According to John Markoff of The New York Times, Clearflow was “developed over the last five years by a group artificial-intelligence researchers at the Microsoft Research laboratories. It is mean to observe and analyze complete data associated with traffic congestion not only on main stagnant thoroughfares but those located nearby. Microsoft recognizes, as do virtually all who watch traffic patterns, the tendency for traffic to “back up” and even spread over to adjacent city streets. With Clearflow, it hopes to help drivers steer clear of delays more effectively than would otherwise be possible through services provided by market competitors. Microsoft describes part of the methodology of producing efficient algorithms as being as simple as “collecting trip data from…employees who volunteered to carry G.P.S. units in their cars.”

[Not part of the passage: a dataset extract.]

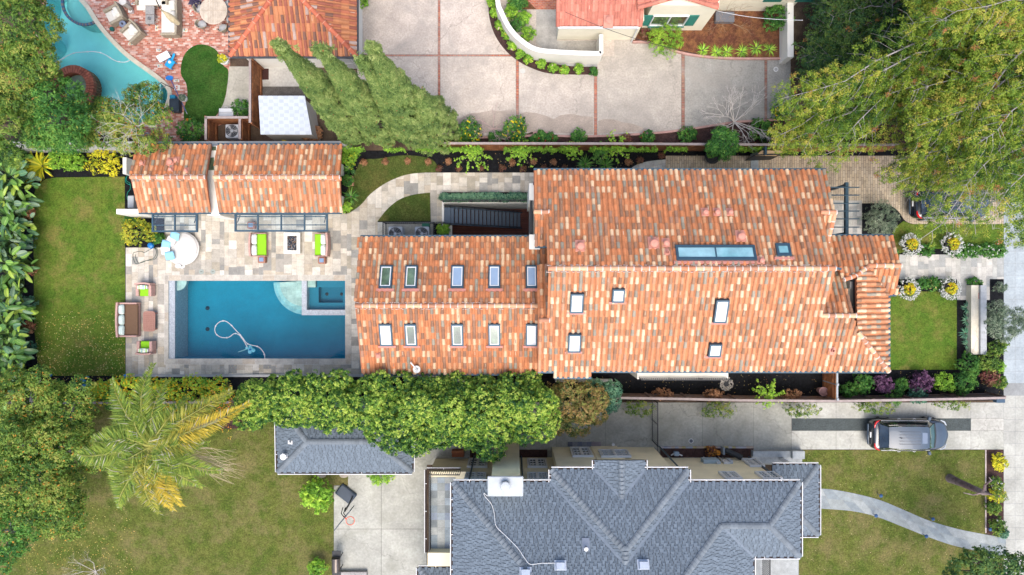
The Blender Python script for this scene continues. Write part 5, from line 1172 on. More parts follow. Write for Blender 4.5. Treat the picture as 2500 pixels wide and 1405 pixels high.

Upon initial rollout, scheduled to officially begin today, Microsoft plans to allow users the option to employ the Clearflow technology in 72 American cities, enabling them to obtain alternate route data prescribed through AI according to “current traffic patterns.”

An analyst at Sterling Market Intelligence in San Francisco, Calif., was quoted as saying that consumer demand for smarter services like the Clearflow-enhanced Live Maps utility is only bound to increase. The analyst, Greg Sterling, alludes to a killer application in the form of a mobile software solution for with on-the-go intelligent navigation. While a number of G.P.S. devices provide such abilities to drivers at present, if Microsoft were to develop its own mobile phone software to deliver the promise of Clearflow-like precision, the company could well demonstrated crucial value in the today’s burgeoning mobile Web industry.